Это — в плане организации работы. А в собственно познавательном плане аморфность исследовательского сообщества, которое сосредоточено на «материале» и «факте», объединено предметом и работа которого не сопровождается методологическим анализом и самокритикой, заставляет исследователя замещать процессы индивидуального поиска и смыслообразования обращением к особо отмеченным, предельно семантически нагруженным образцам, как бы заранее обеспеченным всеобщей и неисчерпаемой потенцией значимости. Так складывается программный классикализм ориентаций интерпретаторского сообщества и вместе с тем практика бесконтрольного опредмечивания собственной культурной и социальной позиции, ее проекция на материал как типовой способ исследовательской, будь то описательной, будь то объяснительной работы. Можно предположить, что напряжение между этой маргинализацией исследуемой «реальности» (ищутся «отклонения» от внешней или навязанной литературной, тем более — идеологической, нормы) и классикализмом собственной позиции (новое исследуется и «хранится» как древнее), между маргинализмом собственного положения и предельной «высотой», «глубиной», «редкостью», «древностью», «вечностью» толкуемых образцов — чувство, замечу, вполне групповое, даже кружковое, компанейское — действует здесь и в качестве персонального мотива, на правах индивидуального энергетического источника работы.

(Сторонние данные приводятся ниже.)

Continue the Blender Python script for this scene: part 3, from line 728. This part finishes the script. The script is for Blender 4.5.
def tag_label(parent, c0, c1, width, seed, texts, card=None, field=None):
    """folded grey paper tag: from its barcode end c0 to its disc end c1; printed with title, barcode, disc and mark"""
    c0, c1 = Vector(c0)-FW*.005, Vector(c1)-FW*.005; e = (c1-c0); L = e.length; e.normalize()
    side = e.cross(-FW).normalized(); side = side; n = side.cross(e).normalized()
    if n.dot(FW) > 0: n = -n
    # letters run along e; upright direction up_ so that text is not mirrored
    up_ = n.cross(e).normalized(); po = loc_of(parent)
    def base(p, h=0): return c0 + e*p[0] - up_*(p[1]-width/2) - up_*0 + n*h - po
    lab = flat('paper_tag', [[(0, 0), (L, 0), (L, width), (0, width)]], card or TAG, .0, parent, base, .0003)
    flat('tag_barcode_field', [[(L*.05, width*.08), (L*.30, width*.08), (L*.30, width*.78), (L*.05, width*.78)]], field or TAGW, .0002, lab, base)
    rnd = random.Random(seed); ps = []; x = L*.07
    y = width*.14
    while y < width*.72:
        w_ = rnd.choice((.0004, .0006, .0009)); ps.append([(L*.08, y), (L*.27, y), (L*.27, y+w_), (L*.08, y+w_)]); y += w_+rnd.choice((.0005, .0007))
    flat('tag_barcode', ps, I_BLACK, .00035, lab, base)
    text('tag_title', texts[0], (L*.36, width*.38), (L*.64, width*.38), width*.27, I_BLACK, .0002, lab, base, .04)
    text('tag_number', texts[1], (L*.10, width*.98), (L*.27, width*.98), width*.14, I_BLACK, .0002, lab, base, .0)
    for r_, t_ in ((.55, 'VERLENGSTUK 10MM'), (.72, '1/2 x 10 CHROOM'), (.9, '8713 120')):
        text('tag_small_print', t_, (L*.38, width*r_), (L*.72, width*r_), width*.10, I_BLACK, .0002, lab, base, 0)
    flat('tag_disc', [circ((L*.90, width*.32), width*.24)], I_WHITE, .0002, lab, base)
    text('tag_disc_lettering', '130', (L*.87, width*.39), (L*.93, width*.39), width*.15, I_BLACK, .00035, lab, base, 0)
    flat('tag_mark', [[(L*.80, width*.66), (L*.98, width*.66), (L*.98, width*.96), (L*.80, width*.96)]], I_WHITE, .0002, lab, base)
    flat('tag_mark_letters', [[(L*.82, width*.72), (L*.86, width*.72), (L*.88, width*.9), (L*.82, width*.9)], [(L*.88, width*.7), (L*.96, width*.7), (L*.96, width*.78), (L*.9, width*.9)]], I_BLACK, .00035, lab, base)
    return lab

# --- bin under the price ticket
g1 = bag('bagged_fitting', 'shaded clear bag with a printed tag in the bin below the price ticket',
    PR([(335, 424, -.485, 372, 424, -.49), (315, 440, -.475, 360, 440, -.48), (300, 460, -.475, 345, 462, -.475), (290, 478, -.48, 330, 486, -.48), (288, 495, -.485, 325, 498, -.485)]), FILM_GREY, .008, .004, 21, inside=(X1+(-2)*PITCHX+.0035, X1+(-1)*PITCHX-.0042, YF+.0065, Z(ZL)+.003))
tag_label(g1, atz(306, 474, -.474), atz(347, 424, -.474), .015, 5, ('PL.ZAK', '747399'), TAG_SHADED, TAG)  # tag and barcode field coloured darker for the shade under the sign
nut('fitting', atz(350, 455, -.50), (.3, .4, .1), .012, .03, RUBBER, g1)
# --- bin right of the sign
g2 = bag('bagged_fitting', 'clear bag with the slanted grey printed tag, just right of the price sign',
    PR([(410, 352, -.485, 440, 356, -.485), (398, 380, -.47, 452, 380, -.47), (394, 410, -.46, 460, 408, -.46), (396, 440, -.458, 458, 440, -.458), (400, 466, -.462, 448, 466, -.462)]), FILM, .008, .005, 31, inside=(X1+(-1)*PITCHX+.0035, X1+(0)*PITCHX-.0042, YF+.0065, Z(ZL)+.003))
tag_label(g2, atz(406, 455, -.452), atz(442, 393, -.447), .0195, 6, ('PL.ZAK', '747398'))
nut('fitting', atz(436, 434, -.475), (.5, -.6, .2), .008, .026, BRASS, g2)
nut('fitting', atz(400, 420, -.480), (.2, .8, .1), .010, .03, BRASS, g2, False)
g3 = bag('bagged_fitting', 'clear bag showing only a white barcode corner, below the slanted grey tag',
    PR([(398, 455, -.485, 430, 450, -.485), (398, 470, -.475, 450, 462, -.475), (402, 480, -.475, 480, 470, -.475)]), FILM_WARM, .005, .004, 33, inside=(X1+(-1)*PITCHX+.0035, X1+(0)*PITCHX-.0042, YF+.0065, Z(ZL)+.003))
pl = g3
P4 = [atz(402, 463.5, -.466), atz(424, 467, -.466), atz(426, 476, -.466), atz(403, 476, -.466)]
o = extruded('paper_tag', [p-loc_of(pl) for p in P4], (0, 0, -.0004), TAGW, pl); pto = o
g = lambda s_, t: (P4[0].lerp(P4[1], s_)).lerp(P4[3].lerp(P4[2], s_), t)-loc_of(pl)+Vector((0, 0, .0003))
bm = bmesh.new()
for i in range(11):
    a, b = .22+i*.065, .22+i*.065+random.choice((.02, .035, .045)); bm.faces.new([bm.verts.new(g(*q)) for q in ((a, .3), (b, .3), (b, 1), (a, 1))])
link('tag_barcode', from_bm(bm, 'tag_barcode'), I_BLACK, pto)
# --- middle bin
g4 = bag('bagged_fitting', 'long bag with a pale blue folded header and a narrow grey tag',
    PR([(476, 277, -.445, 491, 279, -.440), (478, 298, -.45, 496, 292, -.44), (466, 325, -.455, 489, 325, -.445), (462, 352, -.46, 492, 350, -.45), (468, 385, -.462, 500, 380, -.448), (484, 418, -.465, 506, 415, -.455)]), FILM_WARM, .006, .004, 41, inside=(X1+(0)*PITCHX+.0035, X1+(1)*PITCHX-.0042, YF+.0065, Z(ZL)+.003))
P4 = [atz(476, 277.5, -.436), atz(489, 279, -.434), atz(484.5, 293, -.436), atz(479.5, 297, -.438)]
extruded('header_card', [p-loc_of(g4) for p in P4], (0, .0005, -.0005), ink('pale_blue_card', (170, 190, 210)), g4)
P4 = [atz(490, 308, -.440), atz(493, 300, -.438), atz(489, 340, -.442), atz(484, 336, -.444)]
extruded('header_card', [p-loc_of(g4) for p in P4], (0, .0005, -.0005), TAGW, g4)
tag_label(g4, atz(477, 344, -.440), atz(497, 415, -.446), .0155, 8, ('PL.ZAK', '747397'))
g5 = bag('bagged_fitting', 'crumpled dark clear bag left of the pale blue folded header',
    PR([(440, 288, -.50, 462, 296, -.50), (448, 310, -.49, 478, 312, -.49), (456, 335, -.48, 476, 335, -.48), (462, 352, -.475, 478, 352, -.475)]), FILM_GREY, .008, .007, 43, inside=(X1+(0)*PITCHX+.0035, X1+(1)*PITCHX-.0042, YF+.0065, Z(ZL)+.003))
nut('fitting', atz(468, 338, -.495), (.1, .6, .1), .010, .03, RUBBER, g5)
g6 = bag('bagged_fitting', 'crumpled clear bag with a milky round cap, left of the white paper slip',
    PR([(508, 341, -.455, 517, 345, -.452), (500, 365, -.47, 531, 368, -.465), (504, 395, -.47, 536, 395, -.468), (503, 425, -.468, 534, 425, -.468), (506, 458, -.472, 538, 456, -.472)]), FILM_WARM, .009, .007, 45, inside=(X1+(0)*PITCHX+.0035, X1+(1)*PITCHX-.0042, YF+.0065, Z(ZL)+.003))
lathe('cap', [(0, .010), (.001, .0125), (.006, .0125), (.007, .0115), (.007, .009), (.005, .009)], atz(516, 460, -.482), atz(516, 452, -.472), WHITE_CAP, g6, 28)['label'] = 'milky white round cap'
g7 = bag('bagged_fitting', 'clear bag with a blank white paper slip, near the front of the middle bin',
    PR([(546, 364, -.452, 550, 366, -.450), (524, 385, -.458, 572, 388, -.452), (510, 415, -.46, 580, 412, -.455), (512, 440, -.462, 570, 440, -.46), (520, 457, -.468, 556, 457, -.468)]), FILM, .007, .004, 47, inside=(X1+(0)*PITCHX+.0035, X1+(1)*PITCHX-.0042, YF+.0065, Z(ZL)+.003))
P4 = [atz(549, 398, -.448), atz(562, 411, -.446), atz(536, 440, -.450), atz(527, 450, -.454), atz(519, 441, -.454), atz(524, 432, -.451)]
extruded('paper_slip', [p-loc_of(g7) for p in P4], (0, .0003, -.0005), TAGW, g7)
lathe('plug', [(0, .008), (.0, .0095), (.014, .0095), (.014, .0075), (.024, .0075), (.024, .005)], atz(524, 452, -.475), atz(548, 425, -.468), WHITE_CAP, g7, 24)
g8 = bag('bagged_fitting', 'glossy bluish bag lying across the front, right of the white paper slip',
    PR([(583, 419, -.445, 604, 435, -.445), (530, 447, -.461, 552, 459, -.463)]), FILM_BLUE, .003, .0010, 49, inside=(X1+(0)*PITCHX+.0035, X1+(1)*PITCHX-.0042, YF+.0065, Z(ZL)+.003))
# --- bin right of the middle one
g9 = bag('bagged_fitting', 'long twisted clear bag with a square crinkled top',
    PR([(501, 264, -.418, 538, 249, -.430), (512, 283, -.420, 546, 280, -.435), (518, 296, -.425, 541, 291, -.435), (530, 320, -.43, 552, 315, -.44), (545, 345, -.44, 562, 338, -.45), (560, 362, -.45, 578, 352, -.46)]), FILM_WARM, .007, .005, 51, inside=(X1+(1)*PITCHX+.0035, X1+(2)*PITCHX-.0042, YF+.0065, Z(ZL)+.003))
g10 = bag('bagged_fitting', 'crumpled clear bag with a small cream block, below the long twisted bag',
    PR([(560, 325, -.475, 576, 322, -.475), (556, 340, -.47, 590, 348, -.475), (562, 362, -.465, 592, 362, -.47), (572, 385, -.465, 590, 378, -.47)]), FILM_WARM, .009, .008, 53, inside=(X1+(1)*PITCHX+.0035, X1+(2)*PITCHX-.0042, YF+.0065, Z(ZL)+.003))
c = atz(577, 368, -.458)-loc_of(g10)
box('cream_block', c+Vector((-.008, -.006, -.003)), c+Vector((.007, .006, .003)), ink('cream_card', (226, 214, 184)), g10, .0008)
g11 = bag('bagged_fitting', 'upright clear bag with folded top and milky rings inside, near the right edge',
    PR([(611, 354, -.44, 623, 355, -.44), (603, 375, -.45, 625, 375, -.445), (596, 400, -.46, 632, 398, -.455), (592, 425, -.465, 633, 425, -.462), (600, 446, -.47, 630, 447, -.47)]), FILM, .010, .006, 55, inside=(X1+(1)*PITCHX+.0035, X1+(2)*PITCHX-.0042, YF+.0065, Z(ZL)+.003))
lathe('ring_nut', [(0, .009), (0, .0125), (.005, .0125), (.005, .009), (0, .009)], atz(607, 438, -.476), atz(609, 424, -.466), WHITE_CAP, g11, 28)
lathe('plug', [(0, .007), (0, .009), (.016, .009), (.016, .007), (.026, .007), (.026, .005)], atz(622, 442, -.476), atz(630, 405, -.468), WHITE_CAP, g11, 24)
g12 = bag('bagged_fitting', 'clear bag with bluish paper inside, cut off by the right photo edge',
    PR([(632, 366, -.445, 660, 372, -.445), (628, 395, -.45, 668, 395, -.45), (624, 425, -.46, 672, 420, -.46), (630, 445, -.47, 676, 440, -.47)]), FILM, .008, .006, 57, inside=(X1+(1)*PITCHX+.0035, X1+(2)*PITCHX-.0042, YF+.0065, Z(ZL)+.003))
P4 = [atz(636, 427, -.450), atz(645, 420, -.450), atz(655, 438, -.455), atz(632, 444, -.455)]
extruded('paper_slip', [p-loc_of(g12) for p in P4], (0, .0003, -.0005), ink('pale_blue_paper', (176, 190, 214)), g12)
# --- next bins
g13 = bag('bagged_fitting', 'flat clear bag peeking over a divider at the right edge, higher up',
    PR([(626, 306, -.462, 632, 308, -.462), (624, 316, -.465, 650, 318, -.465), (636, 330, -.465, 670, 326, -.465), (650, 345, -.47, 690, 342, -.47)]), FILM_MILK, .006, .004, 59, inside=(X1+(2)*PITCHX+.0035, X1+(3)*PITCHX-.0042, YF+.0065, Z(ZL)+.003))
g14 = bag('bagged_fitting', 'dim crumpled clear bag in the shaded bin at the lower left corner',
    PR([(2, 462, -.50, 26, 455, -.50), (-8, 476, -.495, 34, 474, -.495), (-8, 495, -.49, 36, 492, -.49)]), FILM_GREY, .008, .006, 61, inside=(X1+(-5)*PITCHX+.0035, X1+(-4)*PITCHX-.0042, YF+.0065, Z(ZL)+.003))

Для меня показателем подобного подхода, фактором внутренней стагнации отечественного литературоведения служит фактический отказ от работы на современном, текущем — в том числе «массовом» — материале, которая для отечественных опоязовцев (а потом и для французских структуралистов) была, кстати говоря, и предметом личного интереса, и делом исследовательского принципа. При обращении же к словесности сравнительно недавнего прошлого чаще всего фактически осуществляется ее омузеивание, мумификация. Это и есть — все-таки неустранимое! — смыслопроизводство филологии в здешнем варианте, ход, противоположный, скажем, разработкам литературной истории в рамках рецептивной эстетики или йельской школы, где, будь то в постановочной статье, а затем книге Яусса «Архаичность и современность средневековой литературы»[300]
, будь то в принципиальной статье де Мэна «Литературная история и литературная современность»[301], проблемой, напротив, сделана как раз смысловая связь истории с современностью.Соответственно, из круга внимания отечественной филологии последовательно исключается современная непрограммная лирика — по Яуссу, «парадигма модерности». Объектом исследования в исключительных случаях становятся либо наиболее рационализированные, абстрактные, инструментализированные и опять-таки объективистски трактуемые аспекты стихотворной техники («грамматика поэзии», цитатность и центонность), либо «внешние» контексты лирики — быт, среда, история замысла. Движение смысла замещается — и то в редком и лучшем случае — прослеживанием редакций текста.
4.
Историкам и методологам науки, во-первых, известно, что «кризис предмета» — это всегда кризис аксиоматики интерпретатора, его «концепции реальности», которую (и которого) в данном случае и требуется поставить под вопрос. Во-вторых, симптоматика и диагностика «кризиса» (конца, предела и т. п.) в новейшее время есть, вообще-то говоря, один из механизмов организации культуры, а потому может означать и защиту определенных ее значений и интерпретаций, и, напротив, мобилизацию сил для придания ей динамического импульса. Говорить о кризисе будут и в том и в другом случае, но смысл и последствия окажутся разными. В любом случае современная культура, включая литературу, — в перманентном «кризисе»: это плата за отсутствие онтологических «корней», если угодно — за субъективность как основополагающее начало культуры. Я бы предпочел говорить здесь не о кризисе, а о проблематичности. И, в-третьих, всяческие «концы» в культуре, как нетрудно заметить, весьма относительны. Так, к примеру, во Франции после структуралистской «смерти автора» (и «героя») у Барта, разоблачения всевозможных «биографических иллюзий» у анналистов или у Бурдье идет, кажется, явное возрождение интереса к биографическому методу и в истории, и в социологии, и в литературоведении, что, замечу, наново ставит и соответствующие эпистемологические, критико-методологические вопросы[302].В этом смысле объективистская (объектная) трактовка слова и словесности, воплощенная в проблематике «текста», его «структуры», ее (структуры) «семиотических уровней» и т. д., представляется, по крайней мере — на какой-то период, исчерпавшей свои объяснительные возможности. Она исключает роль и фигуру истолкователя. Один из современных французских феноменологов (Анри Мальдине) говорит о подобном инструментарии как об «алиби интерпретаторов», применяя к ним пословицу, приводимую Гераклитом: «Присутствуя, они отсутствуют».